Pattinson’s take on Batman and his turning from “Vengeance” and fascism (while using wealth, privilege, and vigilantism to do it) is a much-needed rebuke to the neo-fascists who’ve appropriate Batman and comic book iconography. Consider: Paul Miller, the now-incarcerated Far-Right activist who dressed up as the Joker and the Riddler for his live streams; the White Supremacists in Minneapolis who appropriated Bane’s line “The Fire Rises” as they drove with brandished weapons to a BLM protest, and the knuckle-walking January 6 “patriots” who, as they tried to foment a literal Civil War, stole the logo from Captain America: Civil War to put on their sweatshirts. The Batman owns these problematic takes on comic book culture, and counters them.

The catch, of course, is that the idiots the movie denounces will probably not get it, and will internalize all the wrong messages as they appropriate it. The rest of us can enjoy a pretty good superhero movie, despite its occasional dead spots and stumbles.

(PSA: Yes, this three-hour comic book movie has a “tag” at the very end of the credits, but it’s nothing earthshaking. The credits are long enough that you can probably go pee and duck back to your seat in time for it.)


For more than 30 years, novelist Michael Marano (www.michaelmarano.com) has been covering film for the nationally syndicated Public Radio Satellite System program Movie Magazine International, which airs in 111 markets in the US and Canada. He has provided film reviews and pop culture commentary for a variety of national publications, and Tweets at @MikeMarano

3 Comments

  1. Mark Favermann on March 19, 2022 at 2:43 pm

    I disagree about “the fascist” theme in The Batman movie expressed by the author. The wording and attitude of the narrator (Bruce Wayne aka The Batman) comes out of the vigilante tradition of the Old American West. A vigilante is either an individual or a member of a self-appointed group of citizens who undertake law enforcement in their community without legal authority, typically because the legal agencies are thought to be inadequate. Vengeance should not be confused with punishment here either. Certainly Bruce Wayne and the Catwoman want to get some retribution, but timing it to 21st century themes seems a big reach.

  2. Victor Madison on April 10, 2023 at 8:52 am

    Mark Faverman:

    “I disagree about “the fascist” theme in The Batman movie expressed by the author. The wording and attitude of the narrator (Bruce Wayne aka The Batman) comes out of the vigilante tradition of the Old American West. ”

    The vigilante tradition of the Old West certainly has fascist undercurrents to it. Several Revisionist & Spaghetti Westerns (of the 60s & 70s) deal with this theme of fascism in the Old West.

  3. Mark Favermann on April 10, 2023 at 6:06 pm

    Victor,
    You are just mixing fascism with any violent local reaction.

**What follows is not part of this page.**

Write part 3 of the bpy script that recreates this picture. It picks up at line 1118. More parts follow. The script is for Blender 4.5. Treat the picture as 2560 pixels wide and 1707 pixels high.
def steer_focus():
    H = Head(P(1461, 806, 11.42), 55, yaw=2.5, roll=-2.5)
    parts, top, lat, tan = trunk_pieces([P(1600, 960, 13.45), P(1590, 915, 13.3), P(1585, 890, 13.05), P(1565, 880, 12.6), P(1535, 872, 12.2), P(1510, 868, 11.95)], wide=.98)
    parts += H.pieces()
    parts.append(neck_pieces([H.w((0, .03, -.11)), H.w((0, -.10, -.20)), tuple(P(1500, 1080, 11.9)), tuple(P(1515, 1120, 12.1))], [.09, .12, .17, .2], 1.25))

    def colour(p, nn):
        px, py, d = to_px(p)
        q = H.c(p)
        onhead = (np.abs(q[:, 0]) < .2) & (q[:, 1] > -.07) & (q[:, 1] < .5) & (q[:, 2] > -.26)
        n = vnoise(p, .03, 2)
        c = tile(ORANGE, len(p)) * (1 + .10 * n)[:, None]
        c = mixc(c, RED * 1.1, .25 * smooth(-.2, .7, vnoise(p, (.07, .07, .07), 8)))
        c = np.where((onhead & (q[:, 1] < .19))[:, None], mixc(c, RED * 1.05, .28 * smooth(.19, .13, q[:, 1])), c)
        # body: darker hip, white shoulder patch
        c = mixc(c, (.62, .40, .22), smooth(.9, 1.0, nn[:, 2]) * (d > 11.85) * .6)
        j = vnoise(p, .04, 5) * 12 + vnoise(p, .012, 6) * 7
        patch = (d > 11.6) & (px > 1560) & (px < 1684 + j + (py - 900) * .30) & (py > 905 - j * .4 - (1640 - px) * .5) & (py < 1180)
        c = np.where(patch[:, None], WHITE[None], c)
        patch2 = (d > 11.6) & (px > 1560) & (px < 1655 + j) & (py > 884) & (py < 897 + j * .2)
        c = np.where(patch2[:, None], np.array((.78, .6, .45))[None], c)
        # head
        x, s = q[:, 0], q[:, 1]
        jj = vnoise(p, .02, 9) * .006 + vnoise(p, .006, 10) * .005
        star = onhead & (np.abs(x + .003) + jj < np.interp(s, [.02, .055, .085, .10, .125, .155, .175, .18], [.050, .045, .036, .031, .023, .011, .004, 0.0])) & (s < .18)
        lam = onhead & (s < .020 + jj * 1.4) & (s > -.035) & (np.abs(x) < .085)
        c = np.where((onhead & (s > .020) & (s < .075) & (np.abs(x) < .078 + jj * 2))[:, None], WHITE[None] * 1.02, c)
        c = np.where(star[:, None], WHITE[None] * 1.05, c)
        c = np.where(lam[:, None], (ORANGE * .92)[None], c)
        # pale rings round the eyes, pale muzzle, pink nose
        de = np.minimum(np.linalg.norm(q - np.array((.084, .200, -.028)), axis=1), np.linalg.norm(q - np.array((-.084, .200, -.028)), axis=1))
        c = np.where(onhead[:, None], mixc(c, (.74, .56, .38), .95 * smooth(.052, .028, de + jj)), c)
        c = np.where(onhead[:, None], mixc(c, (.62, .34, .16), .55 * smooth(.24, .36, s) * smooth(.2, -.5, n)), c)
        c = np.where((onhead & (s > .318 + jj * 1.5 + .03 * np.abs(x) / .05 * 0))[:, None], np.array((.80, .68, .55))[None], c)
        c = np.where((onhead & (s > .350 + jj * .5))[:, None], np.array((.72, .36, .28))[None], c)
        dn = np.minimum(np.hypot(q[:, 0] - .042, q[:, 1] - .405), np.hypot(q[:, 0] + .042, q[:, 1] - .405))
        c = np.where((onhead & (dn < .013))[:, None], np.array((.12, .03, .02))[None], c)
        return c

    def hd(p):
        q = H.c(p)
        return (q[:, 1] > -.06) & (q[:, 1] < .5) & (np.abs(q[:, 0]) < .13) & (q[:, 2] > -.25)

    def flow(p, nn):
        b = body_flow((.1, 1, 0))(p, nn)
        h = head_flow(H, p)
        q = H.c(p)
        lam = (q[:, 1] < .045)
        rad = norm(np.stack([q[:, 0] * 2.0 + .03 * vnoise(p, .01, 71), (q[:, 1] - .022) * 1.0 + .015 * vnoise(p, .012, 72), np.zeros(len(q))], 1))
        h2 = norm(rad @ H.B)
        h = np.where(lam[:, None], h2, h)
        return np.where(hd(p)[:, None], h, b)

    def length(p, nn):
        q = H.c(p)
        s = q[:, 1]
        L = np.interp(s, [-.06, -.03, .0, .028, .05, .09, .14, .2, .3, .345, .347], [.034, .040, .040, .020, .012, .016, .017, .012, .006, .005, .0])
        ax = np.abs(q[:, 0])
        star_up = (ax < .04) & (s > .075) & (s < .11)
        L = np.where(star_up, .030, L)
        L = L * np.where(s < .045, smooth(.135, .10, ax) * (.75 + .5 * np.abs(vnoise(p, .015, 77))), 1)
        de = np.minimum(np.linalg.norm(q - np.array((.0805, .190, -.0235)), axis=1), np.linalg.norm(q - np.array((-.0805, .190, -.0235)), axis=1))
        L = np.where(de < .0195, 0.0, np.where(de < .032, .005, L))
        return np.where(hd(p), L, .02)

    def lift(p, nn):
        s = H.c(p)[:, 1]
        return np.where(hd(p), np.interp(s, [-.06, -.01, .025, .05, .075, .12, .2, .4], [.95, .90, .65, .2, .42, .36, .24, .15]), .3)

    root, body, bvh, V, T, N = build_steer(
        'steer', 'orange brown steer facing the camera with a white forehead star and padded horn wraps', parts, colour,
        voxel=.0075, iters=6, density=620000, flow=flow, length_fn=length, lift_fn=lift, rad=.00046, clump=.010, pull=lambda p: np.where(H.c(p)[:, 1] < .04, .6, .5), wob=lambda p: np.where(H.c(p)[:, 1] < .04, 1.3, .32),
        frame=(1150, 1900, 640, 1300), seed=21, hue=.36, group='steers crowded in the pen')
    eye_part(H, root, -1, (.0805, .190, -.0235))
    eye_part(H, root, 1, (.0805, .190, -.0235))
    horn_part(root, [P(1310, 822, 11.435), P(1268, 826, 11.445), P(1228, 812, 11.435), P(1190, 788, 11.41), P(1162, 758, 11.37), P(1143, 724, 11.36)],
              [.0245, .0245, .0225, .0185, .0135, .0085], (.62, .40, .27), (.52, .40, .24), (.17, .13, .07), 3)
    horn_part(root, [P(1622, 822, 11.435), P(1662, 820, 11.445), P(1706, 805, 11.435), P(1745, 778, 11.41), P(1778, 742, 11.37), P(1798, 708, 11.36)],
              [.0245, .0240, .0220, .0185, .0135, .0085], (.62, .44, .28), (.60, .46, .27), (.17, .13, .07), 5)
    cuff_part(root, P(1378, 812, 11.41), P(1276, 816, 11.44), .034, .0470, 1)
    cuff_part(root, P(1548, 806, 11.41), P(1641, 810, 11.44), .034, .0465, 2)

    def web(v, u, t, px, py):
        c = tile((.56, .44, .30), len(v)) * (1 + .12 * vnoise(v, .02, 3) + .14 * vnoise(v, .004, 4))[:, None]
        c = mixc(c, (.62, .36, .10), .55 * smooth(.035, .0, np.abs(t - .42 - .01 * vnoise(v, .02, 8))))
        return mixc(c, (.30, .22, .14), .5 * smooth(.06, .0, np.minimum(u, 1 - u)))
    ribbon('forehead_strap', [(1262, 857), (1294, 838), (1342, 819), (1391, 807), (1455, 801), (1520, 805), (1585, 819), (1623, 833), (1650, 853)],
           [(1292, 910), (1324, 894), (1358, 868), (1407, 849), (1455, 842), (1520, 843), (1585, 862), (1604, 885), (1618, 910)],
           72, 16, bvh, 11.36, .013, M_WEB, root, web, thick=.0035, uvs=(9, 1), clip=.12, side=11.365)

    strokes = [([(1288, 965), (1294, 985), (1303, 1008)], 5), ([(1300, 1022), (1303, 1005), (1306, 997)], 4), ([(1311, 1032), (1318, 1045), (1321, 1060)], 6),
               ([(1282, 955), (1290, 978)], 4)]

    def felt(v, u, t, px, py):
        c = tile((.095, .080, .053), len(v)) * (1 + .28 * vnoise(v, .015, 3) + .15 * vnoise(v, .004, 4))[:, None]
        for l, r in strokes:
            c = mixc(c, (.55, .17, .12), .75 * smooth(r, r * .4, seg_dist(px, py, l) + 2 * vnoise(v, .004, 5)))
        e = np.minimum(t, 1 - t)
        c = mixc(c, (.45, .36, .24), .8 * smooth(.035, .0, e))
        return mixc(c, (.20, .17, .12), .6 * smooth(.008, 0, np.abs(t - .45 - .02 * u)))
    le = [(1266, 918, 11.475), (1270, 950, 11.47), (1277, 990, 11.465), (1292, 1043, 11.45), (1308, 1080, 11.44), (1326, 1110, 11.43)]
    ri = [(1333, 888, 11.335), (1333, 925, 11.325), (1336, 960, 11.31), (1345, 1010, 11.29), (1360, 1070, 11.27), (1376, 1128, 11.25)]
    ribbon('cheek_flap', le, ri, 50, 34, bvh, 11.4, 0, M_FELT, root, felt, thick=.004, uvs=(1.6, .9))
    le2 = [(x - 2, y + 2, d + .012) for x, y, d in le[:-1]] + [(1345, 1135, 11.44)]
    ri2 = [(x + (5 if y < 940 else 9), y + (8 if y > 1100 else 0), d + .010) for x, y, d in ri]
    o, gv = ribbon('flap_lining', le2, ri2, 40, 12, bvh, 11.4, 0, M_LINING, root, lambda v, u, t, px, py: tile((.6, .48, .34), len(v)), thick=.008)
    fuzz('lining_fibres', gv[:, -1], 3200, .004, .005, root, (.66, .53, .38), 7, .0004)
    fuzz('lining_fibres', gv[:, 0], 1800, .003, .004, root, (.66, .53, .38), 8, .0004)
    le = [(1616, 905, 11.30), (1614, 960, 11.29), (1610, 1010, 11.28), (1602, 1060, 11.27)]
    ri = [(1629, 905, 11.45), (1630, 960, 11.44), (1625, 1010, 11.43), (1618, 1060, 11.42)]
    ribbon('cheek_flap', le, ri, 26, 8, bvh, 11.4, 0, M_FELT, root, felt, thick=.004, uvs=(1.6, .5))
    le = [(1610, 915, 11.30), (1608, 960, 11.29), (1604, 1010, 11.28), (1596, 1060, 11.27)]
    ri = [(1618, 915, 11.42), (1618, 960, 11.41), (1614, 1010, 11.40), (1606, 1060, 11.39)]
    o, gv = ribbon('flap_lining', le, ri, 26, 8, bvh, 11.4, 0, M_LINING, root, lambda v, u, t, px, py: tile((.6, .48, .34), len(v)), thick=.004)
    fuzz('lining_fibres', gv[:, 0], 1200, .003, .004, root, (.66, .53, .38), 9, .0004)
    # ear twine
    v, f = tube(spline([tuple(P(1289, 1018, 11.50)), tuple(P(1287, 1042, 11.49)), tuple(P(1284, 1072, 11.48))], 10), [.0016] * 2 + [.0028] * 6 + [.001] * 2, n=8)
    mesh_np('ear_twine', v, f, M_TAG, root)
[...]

Historically and politically, you are way off base.
    The definition of fascism is basically “a political philosophy, movement, or regime that exalts nation and often race above the individual and that stands for a centralized autocratic government headed by a dictatorial leader. ” You stated that “Several Revisionist & Spaghetti Westerns of the 60s & 70s) deal with this theme of fascism in the Old West.” This is your very broad and rather unsophisticated personal interpretation. But that doesn’t make what I said wrong. I feel you lost it at the movies.